To solve this problem, the research team developed a neural architecture search (NAS) called Deep Emulator Network SEarch (DENSE). First, the team defined a network super-architecture which constrains the algorithm's search space. The super-architecture is a graph of nodes; the first node represents the inputs, and the last node represents the outputs; between are more than two dozen nodes representing the activation outputs of the hidden network layers. Nodes are connected by groups of operations, including CNN layers of various kernel sizes as well as identity layers (or "skip connections") as well as zero-layer that multiplies its input by zero. Candidate networks are sampled from this super-architecture space and trained. The candidates are then ranked by running them on a held-out validation dataset to find the best-performing network.

The research team used DENSE to build emulators for 10 different simulation cases from fields such as:

  • high-energy-density physics
  • astrophysics
  • fusion energy science
  • climate science
  • earth science

Training data was gathered by running each simulator 14,000 times with random input data, except for two simulators that take hundreds or thousands of CPU-hours to run; for these two, less than 1,000 data points were gathered. The team found that the emulator output "generally matches closely" to the simulator output, even for the two cases with limited training data. The emulators ran much faster as well; for simulations that run in "minutes to days," the emulators can run in "milliseconds to a few seconds." DENSE also outperformed other non-neural network emulators, such as random forests, or manually-designed neural networks.

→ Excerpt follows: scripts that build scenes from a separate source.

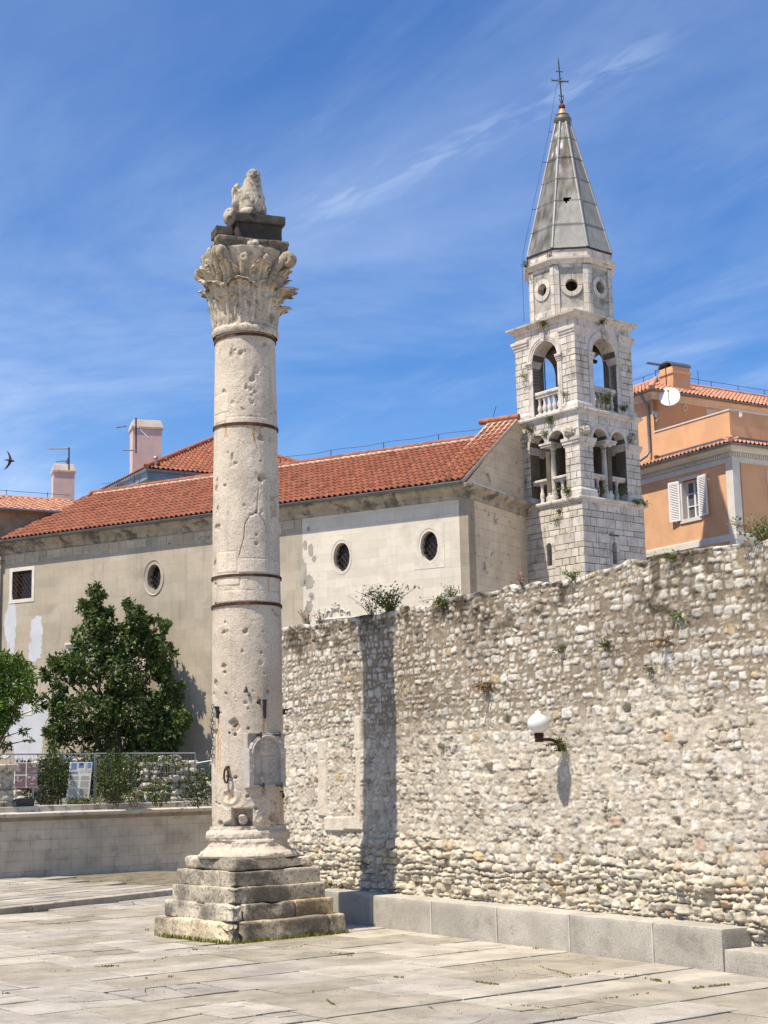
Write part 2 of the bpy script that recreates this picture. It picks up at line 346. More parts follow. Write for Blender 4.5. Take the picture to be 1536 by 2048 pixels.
# ------------------------------------------------------------------ materials (all procedural)
def material(name, base, rough=.85, metal=0.0, var=.12, vscale=2.0, dark=None, dark_amt=0.0, dark_scale=1.6, dark_lo=.52, dark_hi=.68,
             fine=.10, fscale=35.0, bump=.25, bscale=40.0, pits=0.0, brick=None, streak=0.0, spec=.3, base2=None, moss=None, pit_lo=.62):
    m = bpy.data.materials.new(name); m.use_nodes = True; t = m.node_tree; N, L = t.nodes, t.links
    bs = N['Principled BSDF']; bs.inputs['Roughness'].default_value = rough; bs.inputs['Metallic'].default_value = metal
    bs.inputs['Specular IOR Level'].default_value = spec
    co = N.new('ShaderNodeTexCoord').outputs['Object']
    def noise(sc, det=5, ro=.55, vec=co, dist=0):
        n = N.new('ShaderNodeTexNoise'); n.inputs['Scale'].default_value = sc; n.inputs['Detail'].default_value = det
        n.inputs['Roughness'].default_value = ro; n.inputs['Distortion'].default_value = dist; L.new(vec, n.inputs['Vector']); return n.outputs[0]
    def ramp(x, lo, hi, a=0., b=1.):
        n = N.new('ShaderNodeMapRange'); n.interpolation_type = 'SMOOTHSTEP'
        for k, vv in ((1, lo), (2, hi), (3, a), (4, b)): n.inputs[k].default_value = vv
        L.new(x, n.inputs[0]); return n.outputs[0]
    def mx(fac, a, b, mode='MIX'):
        n = N.new('ShaderNodeMix'); n.data_type = 'RGBA'; n.blend_type = mode
        for k, vv in ((0, fac), (6, a), (7, b)):
            if isinstance(vv, (tuple, list)): n.inputs[k].default_value = tuple(vv)[:3] + (1,)
            elif isinstance(vv, (int, float)): n.inputs[k].default_value = vv
            else: L.new(vv, n.inputs[k])
        return n.outputs[2]
    def mul(a, b):
        n = N.new('ShaderNodeMath'); n.operation = 'MULTIPLY'
        for k, vv in ((0, a), (1, b)):
            if isinstance(vv, (int, float)): n.inputs[k].default_value = vv
            else: L.new(vv, n.inputs[k])
        return n.outputs[0]
    b2 = base2 or tuple(c * (1 - 1.6 * var) for c in base)
    c = mx(ramp(noise(vscale, 6), .35, .65), tuple(min(1, x * (1 + var * .6)) for x in base), b2)
    if streak > 0:
        mp = N.new('ShaderNodeMapping'); mp.inputs['Scale'].default_value = (5, 5, .35); L.new(co, mp.inputs[0])
        c = mx(mul(ramp(noise(1.6, 6, .6, mp.outputs[0]), .52, .72), streak), c, tuple(x * .35 for x in base))
    if dark is not None:
        dn = noise(dark_scale, 10, .68, dist=.3)
        c = mx(mul(ramp(dn, dark_lo, dark_hi), dark_amt), c, dark)
    if moss is not None:
        c = mx(mul(ramp(noise(3.1, 8, .7), .60, .70), .6), c, moss)
    hb = None
    if brick is not None:
        bw, bh, mort, mcol, off = brick
        sp = N.new('ShaderNodeSeparateXYZ'); L.new(co, sp.inputs[0]); ad = N.new('ShaderNodeMath'); ad.operation = 'ADD'
        L.new(sp.outputs[0], ad.inputs[0]); L.new(sp.outputs[1], ad.inputs[1]); cb = N.new('ShaderNodeCombineXYZ')
        L.new(ad.outputs[0], cb.inputs[0]); L.new(sp.outputs[2], cb.inputs[1])
        # wobble the joints a little
        br = N.new('ShaderNodeTexBrick'); br.offset = off; br.inputs['Scale'].default_value = 1.0
        br.inputs['Brick Width'].default_value = bw; br.inputs['Row Height'].default_value = bh; br.inputs['Mortar Size'].default_value = mort
        br.inputs['Mortar Smooth'].default_value = .3; br.inputs['Bias'].default_value = 0
        br.inputs['Color1'].default_value = (1, 1, 1, 1); br.inputs['Color2'].default_value = (.86, .86, .84, 1); br.inputs['Mortar'].default_value = (1, 1, 1, 1)
        L.new(cb.outputs[0], br.inputs['Vector'])
        c = mx(.8, c, br.outputs['Color'], 'MULTIPLY')
        c = mx(mul(br.outputs['Fac'], ramp(noise(2.3, 4), .35, .6, .25, 1.)), c, mcol)
        hb = br.outputs['Fac']
    fn = noise(fscale, 6, .7)
    fr_ = N.new('ShaderNodeMapRange'); fr_.inputs[1].default_value = .3; fr_.inputs[2].default_value = .7; fr_.inputs[3].default_value = 1 - fine; fr_.inputs[4].default_value = 1 + fine
    L.new(fn, fr_.inputs[0])
    cc = N.new('ShaderNodeCombineXYZ')
    for k in range(3): L.new(fr_.outputs[0], cc.inputs[k])
    c = mx(1.0, c, cc.outputs[0], 'MULTIPLY')
    if pits > 0:
        vo = noise(fscale * .8, 3, .5); c = mx(mul(ramp(vo, pit_lo, pit_lo + .08), pits), c, tuple(x * .22 for x in base))
    an = N.new('ShaderNodeAttribute'); an.attribute_name = 'tint'
    c = mx(1.0, c, an.outputs['Color'], 'MULTIPLY')
    L.new(c, bs.inputs['Base Color'])
    if bump > 0:
        bp = N.new('ShaderNodeBump'); bp.inputs['Strength'].default_value = bump; bp.inputs['Distance'].default_value = .02
        h = noise(bscale, 8, .7)
        if hb is not None:
            sb = N.new('ShaderNodeMath'); sb.operation = 'SUBTRACT'; L.new(h, sb.inputs[0]); L.new(hb, sb.inputs[1]); h = sb.outputs[0]
        L.new(h, bp.inputs['Height']); L.new(bp.outputs[0], bs.inputs['Normal'])
    return m
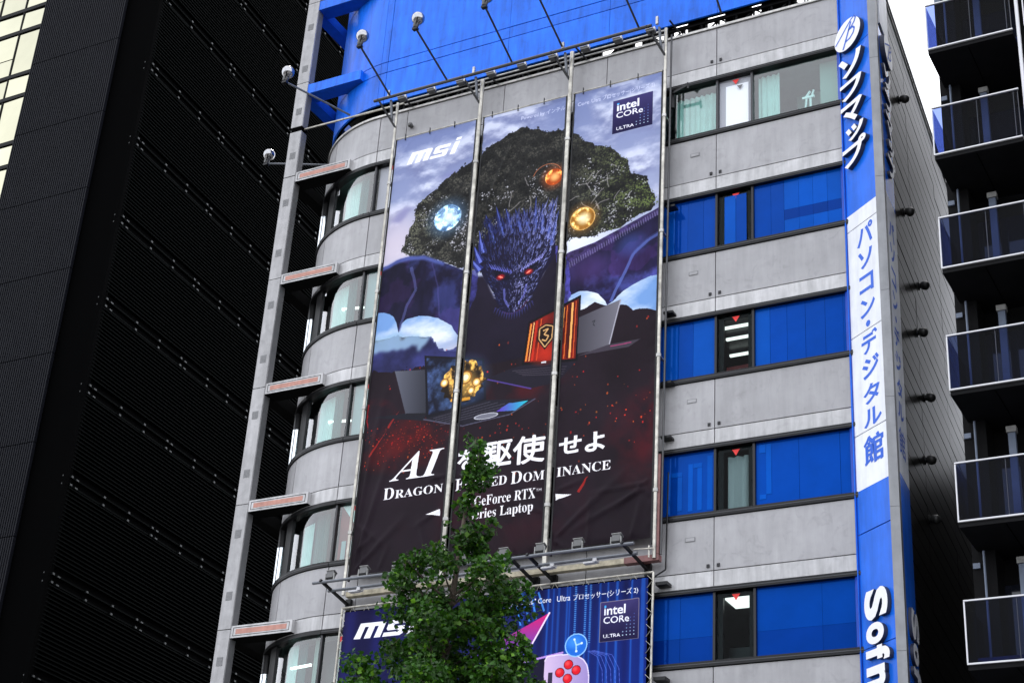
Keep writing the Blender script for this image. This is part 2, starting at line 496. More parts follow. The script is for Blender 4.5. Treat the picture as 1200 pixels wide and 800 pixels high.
class Canvas:
    def __init__(s, x0, x1, z0, z1, ppm):
        s.x0, s.x1, s.z0, s.z1, s.ppm = x0, x1, z0, z1, ppm
        s.w = int((x1 - x0) * ppm)
        s.h = int((z1 - z0) * ppm)
        s.im = np.zeros((s.h, s.w, 3))
        s.X = x0 + (np.arange(s.w) + 0.5)[None, :] / ppm + np.zeros((s.h, 1))
        s.Zc = z1 - (np.arange(s.h) + 0.5)[:, None] / ppm + np.zeros((1, s.w))
        s.wx = (fbm(s.h, s.w, 26, 4, 91) - 0.5)
        s.wz = (fbm(s.h, s.w, 26, 4, 92) - 0.5)

    def mask(s, pts, warp=0.0, extra=0.0):
        p = np.array(pts, float)
        pad = warp + extra + 0.05
        c0 = max(0, int((p[:, 0].min() - pad - s.x0) * s.ppm)); c1 = min(s.w, int((p[:, 0].max() + pad - s.x0) * s.ppm) + 2)
        r0 = max(0, int((s.z1 - p[:, 1].max() - pad) * s.ppm)); r1 = min(s.h, int((s.z1 - p[:, 1].min() + pad) * s.ppm) + 2)
        if c1 <= c0 or r1 <= r0:
            return None
        sl = (slice(r0, r1), slice(c0, c1))
        X, Z = s.X[sl], s.Zc[sl]
        if warp:
            X = X + s.wx[sl] * warp * 2
            Z = Z + s.wz[sl] * warp * 2
        m = np.zeros(X.shape, bool)
        n = len(p)
        for i in range(n):
            xa, za = p[i]
            xb, zb = p[(i + 1) % n]
            if za == zb:
                continue
            c = ((za > Z) != (zb > Z)) & (X < (xb - xa) * (Z - za) / (zb - za) + xa)
            m ^= c
        return sl, m.astype(float)

    def poly(s, pts, c, alpha=1.0, warp=0.0, feather=0.0):
        r = s.mask(pts, warp, feather * 2)
        if r is None:
            return
        sl, m = r
        k = int(feather * s.ppm)
        if k:
            for _ in range(2):
                for ax in (0, 1):
                    cs = np.cumsum(np.pad(m, [(k + 1, k) if a == ax else (0, 0) for a in (0, 1)]), axis=ax)
                    L = cs.shape[ax]
                    m = (np.take(cs, np.arange(2 * k + 1, L), ax) - np.take(cs, np.arange(0, L - 2 * k - 1), ax)) / (2 * k + 1)
        s.blend(sl, m * alpha, c)

    def blend(s, sl, m, c):
        cc = c[sl] if isinstance(c, np.ndarray) and c.ndim == 3 else np.array(c, float)
        s.im[sl] = s.im[sl] * (1 - m[..., None]) + cc * m[..., None]

    def glow(s, x, z, rx, rz, c, power=2.0, alpha=1.0, add=False):
        d = ((s.X - x) / rx) ** 2 + ((s.Zc - z) / rz) ** 2
        m = np.clip(1 - d, 0, 1) ** power * alpha
        if add:
            s.im += m[..., None] * np.array(c)
        else:
            s.blend((slice(None), slice(None)), m, c)

    def disc(s, x, z, rx, rz, c, alpha=1.0):
        n = 40
        s.poly([(x + rx * math.cos(2 * math.pi * i / n), z + rz * math.sin(2 * math.pi * i / n)) for i in range(n)], c, alpha)

    def line(s, pts, wd, c, alpha=1.0, taper=False, warp=0.0):
        for i in range(len(pts) - 1):
            (xa, za), (xb, zb) = pts[i], pts[i + 1]
            L = math.hypot(xb - xa, zb - za) + 1e-9
            nx, nz = -(zb - za) / L * wd / 2, (xb - xa) / L * wd / 2
            if taper:
                s.poly([(xa - nx, za - nz), (xa + nx, za + nz), (xb, zb)], c, alpha, warp)
            else:
                s.poly([(xa - nx, za - nz), (xa + nx, za + nz), (xb + nx, zb + nz), (xb - nx, zb - nz)], c, alpha, warp)

    def text(s, txt, x0, z0, x1, z1, c, alpha=1.0, skew=0.0, grow=0, **k):
        """fit text into box; skew shifts the top to the right (m)"""
        v, t = text_tris(txt, **k)
        if not len(t):
            return
        P = np.stack([x0 + v[:, 0] * (x1 - x0) + v[:, 1] * skew, z0 + v[:, 1] * (z1 - z0)], 1)
        c0 = max(0, int((P[:, 0].min() - s.x0) * s.ppm) - 1); c1 = min(s.w, int((P[:, 0].max() - s.x0) * s.ppm) + 2)
        r0 = max(0, int((s.z1 - P[:, 1].max()) * s.ppm) - 1); r1 = min(s.h, int((s.z1 - P[:, 1].min()) * s.ppm) + 2)
        m = np.zeros((r1 - r0, c1 - c0), bool)
        for tri in t:
            p = P[tri]
            a0 = max(c0, int((p[:, 0].min() - s.x0) * s.ppm) - 1); a1 = min(c1, int((p[:, 0].max() - s.x0) * s.ppm) + 2)
            b0 = max(r0, int((s.z1 - p[:, 1].max()) * s.ppm) - 1); b1 = min(r1, int((s.z1 - p[:, 1].min()) * s.ppm) + 2)
            if a1 <= a0 or b1 <= b0:
                continue
            X = s.X[b0:b1, a0:a1]; Z = s.Zc[b0:b1, a0:a1]
            e = []
            for i in range(3):
                (xa, za), (xb, zb) = p[i], p[(i + 1) % 3]
                e.append((xb - xa) * (Z - za) - (zb - za) * (X - xa))
            ins = ((e[0] >= -1e-9) & (e[1] >= -1e-9) & (e[2] >= -1e-9)) | ((e[0] <= 1e-9) & (e[1] <= 1e-9) & (e[2] <= 1e-9))
            m[b0 - r0:b1 - r0, a0 - c0:a1 - c0] |= ins
        for _ in range(grow):
            q = m.copy()
            q[1:] |= m[:-1]; q[:-1] |= m[1:]; q[:, 1:] |= m[:, :-1]; q[:, :-1] |= m[:, 1:]
            m = q
        s.blend((slice(r0, r1), slice(c0, c1)), m.astype(float) * alpha, c)

    def stamps(s, xs, zs_, rs_, cols, alpha=0.9):
        for x, z, r_, c in zip(xs, zs_, rs_, cols):
            q = max(1, int(r_ * s.ppm)); i = int((s.z1 - z) * s.ppm); j = int((x - s.x0) * s.ppm)
            if i - q < 0 or j - q < 0 or i + q >= s.h or j + q >= s.w:
                continue
            k = np.arange(-q, q + 1)
            m = ((k[:, None] ** 2 + k[None, :] ** 2) <= q * q + .5) * alpha
            sl = (slice(i - q, i + q + 1), slice(j - q, j + q + 1))
            s.im[sl] = s.im[sl] * (1 - m[..., None]) + np.array(c) * m[..., None]

    def image(s, name):
        im = bpy.data.images.new(name, s.w, s.h)
        px = np.ones((s.h, s.w, 4), np.float32)
        px[..., :3] = np.clip(s.im[::-1], 0, 1)
        im.pixels.foreach_set(px.ravel())
        im.pack()
        return im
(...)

Paper co-author Duncan Watson-Parris, responding to a tweet about the work, noted

[The] emulator only emulates one aspect of the model, but it’s the bit we care about in this case. It makes things like optimal parameter estimation and UQ possible - which they wouldn’t be with the full model. Emulation has been around a long time and large speed-ups can be expected, the cool thing for me is how little training data was needed for such a general (ML) model.

Watson-Parris also noted that a "full write-up of the climate aspect" will be coming soon.